Nähe zur PKK wird zurückgewiesen

„Diese Leute sind aber nicht die PKK“, wies Eichin die Spekulationen um eine mögliche Nähe zur verbotenen kurdischen Arbeiterpartei zurück. Eine gewisse Sympathie für den bewaffneten Kampf der PKK gegen das türkische Regime sei jedoch bei seinem Angeklagten wegen dessen traumatischer Erlebnisse in der Vergangenheit nicht zu verleugnen.

Der 32-Jährige wuchs mit vier Geschwistern im kurdischem Gebiet auf und wurde laut Eichin schon in seiner Kindheit mit „Krieg und Armut“ konfrontiert. 1995 wurde der jüngere Bruder des Angeklagten bei einer Hausdurchsuchung von einer paramilitärischen Einheit erschossen, noch heute habe er deswegen Albträume. Der älteste Bruder und der Vater des 32-Jährigen saßen wegen Verbindungen zur PKK im Gefängnis, und auch weitere Familienmitglieder wurden laut den Angaben des Angeklagten in den 1990er Jahren misshandelt und getötet. 1997 floh der 32-Jährige mit seiner Mutter nach Deutschland. In der Grundschule sei er wegen Sprachfehlern gehänselt und von türkischen Kindern wegen seiner Herkunft gemobbt worden. Ab der Pubertät schlug der 32-jährige eine kriminelle Laufbahn ein, beging Einbrüche, nahm Drogen und saß immer wieder im Gefängnis.
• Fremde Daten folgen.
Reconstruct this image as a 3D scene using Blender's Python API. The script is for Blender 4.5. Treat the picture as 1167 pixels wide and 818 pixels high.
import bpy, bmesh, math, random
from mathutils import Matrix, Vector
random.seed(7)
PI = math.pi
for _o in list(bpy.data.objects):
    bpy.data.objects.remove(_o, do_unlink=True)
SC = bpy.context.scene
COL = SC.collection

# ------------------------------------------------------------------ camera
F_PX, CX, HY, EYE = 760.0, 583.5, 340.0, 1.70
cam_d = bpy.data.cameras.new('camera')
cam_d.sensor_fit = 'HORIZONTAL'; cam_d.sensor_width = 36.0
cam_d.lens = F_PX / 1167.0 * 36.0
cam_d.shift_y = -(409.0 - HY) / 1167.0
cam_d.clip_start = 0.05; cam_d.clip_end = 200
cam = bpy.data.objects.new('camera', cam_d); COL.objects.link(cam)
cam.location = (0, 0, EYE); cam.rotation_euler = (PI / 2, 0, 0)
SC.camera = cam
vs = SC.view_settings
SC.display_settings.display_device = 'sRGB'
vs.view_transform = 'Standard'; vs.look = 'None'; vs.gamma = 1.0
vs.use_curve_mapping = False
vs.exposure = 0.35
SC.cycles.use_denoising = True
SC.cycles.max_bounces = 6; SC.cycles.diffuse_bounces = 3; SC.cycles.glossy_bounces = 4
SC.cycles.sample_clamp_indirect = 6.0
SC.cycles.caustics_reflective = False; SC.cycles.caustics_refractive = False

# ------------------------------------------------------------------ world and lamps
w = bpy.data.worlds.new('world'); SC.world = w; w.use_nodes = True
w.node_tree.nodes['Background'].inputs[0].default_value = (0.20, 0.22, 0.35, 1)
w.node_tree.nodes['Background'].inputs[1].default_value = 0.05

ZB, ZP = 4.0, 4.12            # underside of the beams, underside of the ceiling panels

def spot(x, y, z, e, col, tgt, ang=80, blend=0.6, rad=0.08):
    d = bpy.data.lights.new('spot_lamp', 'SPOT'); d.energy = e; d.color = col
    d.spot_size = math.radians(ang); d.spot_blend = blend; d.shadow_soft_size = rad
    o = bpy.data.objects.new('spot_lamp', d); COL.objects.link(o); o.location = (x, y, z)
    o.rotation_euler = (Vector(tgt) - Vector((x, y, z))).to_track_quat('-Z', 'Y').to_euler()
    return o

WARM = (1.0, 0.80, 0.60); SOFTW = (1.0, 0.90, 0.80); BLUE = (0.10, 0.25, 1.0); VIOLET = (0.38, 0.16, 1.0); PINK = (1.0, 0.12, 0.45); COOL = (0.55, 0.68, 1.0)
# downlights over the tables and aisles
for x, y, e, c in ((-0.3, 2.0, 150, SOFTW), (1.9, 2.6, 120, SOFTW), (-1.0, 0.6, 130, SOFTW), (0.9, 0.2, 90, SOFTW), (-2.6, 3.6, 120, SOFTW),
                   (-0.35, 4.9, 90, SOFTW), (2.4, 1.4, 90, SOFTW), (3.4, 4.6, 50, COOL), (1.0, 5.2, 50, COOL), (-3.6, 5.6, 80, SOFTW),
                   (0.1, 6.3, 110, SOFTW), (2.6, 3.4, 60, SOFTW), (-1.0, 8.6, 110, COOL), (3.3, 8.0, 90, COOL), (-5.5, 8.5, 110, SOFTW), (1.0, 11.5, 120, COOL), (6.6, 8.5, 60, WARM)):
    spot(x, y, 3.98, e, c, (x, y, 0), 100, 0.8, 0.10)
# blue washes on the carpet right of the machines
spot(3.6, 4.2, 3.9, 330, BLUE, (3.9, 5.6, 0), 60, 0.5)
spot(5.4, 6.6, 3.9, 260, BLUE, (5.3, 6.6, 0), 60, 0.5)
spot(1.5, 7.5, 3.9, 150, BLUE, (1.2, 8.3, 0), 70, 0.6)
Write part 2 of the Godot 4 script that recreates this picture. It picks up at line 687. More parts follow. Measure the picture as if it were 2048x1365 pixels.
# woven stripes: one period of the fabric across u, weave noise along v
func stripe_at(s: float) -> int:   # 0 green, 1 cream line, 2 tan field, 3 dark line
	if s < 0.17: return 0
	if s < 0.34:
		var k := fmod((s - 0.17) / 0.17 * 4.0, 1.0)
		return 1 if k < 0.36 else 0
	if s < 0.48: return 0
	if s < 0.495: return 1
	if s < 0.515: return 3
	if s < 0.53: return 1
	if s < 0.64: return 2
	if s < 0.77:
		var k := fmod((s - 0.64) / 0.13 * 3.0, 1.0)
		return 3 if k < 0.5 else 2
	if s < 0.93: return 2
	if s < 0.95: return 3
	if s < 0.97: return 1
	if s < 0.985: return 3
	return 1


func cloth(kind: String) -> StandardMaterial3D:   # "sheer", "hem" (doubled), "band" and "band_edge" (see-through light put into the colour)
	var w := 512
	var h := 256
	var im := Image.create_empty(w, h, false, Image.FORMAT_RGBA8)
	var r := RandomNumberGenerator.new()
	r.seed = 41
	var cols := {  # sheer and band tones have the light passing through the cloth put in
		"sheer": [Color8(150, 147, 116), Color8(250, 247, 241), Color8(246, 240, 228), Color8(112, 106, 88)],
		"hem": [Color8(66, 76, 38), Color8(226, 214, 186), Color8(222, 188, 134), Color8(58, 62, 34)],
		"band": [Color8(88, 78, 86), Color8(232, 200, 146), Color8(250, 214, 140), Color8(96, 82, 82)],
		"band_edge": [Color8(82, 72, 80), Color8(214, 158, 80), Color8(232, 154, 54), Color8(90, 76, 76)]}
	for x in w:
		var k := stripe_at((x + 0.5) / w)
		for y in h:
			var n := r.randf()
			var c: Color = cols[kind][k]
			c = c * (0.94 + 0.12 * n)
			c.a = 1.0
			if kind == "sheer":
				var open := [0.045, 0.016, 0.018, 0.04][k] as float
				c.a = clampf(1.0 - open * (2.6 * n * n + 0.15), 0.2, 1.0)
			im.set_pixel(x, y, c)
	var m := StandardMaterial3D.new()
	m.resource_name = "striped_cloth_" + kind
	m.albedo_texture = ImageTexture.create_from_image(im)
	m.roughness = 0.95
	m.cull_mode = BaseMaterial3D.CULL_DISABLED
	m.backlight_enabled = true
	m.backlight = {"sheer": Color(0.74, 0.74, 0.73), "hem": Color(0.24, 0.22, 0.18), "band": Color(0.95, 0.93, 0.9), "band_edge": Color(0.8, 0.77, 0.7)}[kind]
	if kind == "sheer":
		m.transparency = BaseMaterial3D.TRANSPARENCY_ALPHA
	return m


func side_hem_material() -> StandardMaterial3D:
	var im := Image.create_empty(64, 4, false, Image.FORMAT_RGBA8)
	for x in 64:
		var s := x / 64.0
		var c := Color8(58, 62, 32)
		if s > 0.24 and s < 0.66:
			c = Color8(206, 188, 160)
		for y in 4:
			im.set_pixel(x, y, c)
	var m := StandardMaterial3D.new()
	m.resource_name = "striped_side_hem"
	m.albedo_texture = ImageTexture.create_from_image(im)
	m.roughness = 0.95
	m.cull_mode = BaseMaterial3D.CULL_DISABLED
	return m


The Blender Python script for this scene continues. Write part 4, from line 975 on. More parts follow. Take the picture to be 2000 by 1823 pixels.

Quintett hat bereits eine Straftaten begangen

Auch die anderen drei Kurden und der 33-jährige Deutsche hatten bereits vor dem Werfen der Brandsätze zahlreiche Straftaten begangen und regelmäßig Drogen konsumiert. Nach intensiven Ermittlungen im mutmaßlichen PKK-Umfeld konnte die Kriminalpolizei am 27. Juli den 31-Jährigen und den 32-Jährigen festnehmen. Am 1. August wurde der 20-jährige Angeklagte verhaftet. Der 28-Jährige und der 33-Jährige sitzen seit dem 26. September in Untersuchungshaft.

Pikante Randnotiz: Bei der Telefonüberwachung des 20-Jährigen deckten die Ermittler noch eine weitere mögliche Straftat auf. Gemeinsam mit einem 23-jährigen Mittäter wollte sich der 20-Jährige offenbar Waffen beschaffen und an den Mördern seines Verwandten Umut K. rächen. Umut K. wurde in der Nacht zum 1. Dezember 2016 in Hechingen auf offener Straße von drei Italienern aus dem Drogenmilieu erschossen. In einem aufsehenerregenden Verfahren wurde die Angeklagten zu langjährigen Haftstrafen verurteilt.

Bilder der Überwachungskameras

Der Brandstifter-Prozess wird am 19. März mit der Vernehmung der ersten Zeugen und der Auswertung von Bildern der Überwachungskameras fortgesetzt. Bis zum 25. April sind noch sieben weitere Verhandlungstermine angesetzt. „Es kann aber auch gut sein, dass wir schon nach fünf Verhandlungstagen fertig sind“, bat Richter Fernando Sanchez-Hermosilla um eine zügige Durchführung des Prozesses.